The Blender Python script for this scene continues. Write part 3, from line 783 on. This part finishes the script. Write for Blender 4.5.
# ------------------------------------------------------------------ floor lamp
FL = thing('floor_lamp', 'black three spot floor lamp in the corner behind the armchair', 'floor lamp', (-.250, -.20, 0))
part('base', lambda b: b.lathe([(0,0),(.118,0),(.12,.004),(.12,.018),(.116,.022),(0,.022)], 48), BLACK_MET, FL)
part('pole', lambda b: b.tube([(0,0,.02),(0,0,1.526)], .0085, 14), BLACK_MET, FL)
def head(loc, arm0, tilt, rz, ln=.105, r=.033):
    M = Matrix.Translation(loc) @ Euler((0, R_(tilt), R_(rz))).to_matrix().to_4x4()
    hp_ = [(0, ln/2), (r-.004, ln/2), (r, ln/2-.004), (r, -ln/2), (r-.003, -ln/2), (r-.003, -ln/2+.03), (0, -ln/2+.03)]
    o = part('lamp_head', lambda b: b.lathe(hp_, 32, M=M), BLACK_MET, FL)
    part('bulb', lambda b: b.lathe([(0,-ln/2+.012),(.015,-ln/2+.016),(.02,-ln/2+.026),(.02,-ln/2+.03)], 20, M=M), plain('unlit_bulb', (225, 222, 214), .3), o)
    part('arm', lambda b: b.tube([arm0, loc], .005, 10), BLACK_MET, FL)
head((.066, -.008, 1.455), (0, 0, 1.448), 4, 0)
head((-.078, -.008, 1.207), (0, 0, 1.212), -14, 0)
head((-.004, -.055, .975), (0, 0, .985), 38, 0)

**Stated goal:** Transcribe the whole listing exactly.

**Final result:**
The Blender Python script for this scene continues. Write part 3, from line 783 on. This part finishes the script. Write for Blender 4.5.
# ------------------------------------------------------------------ floor lamp
FL = thing('floor_lamp', 'black three spot floor lamp in the corner behind the armchair', 'floor lamp', (-.250, -.20, 0))
part('base', lambda b: b.lathe([(0,0),(.118,0),(.12,.004),(.12,.018),(.116,.022),(0,.022)], 48), BLACK_MET, FL)
part('pole', lambda b: b.tube([(0,0,.02),(0,0,1.526)], .0085, 14), BLACK_MET, FL)
def head(loc, arm0, tilt, rz, ln=.105, r=.033):
    M = Matrix.Translation(loc) @ Euler((0, R_(tilt), R_(rz))).to_matrix().to_4x4()
    hp_ = [(0, ln/2), (r-.004, ln/2), (r, ln/2-.004), (r, -ln/2), (r-.003, -ln/2), (r-.003, -ln/2+.03), (0, -ln/2+.03)]
    o = part('lamp_head', lambda b: b.lathe(hp_, 32, M=M), BLACK_MET, FL)
    part('bulb', lambda b: b.lathe([(0,-ln/2+.012),(.015,-ln/2+.016),(.02,-ln/2+.026),(.02,-ln/2+.03)], 20, M=M), plain('unlit_bulb', (225, 222, 214), .3), o)
    part('arm', lambda b: b.tube([arm0, loc], .005, 10), BLACK_MET, FL)
head((.066, -.008, 1.455), (0, 0, 1.448), 4, 0)
head((-.078, -.008, 1.207), (0, 0, 1.212), -14, 0)
head((-.004, -.055, .975), (0, 0, .985), 38, 0)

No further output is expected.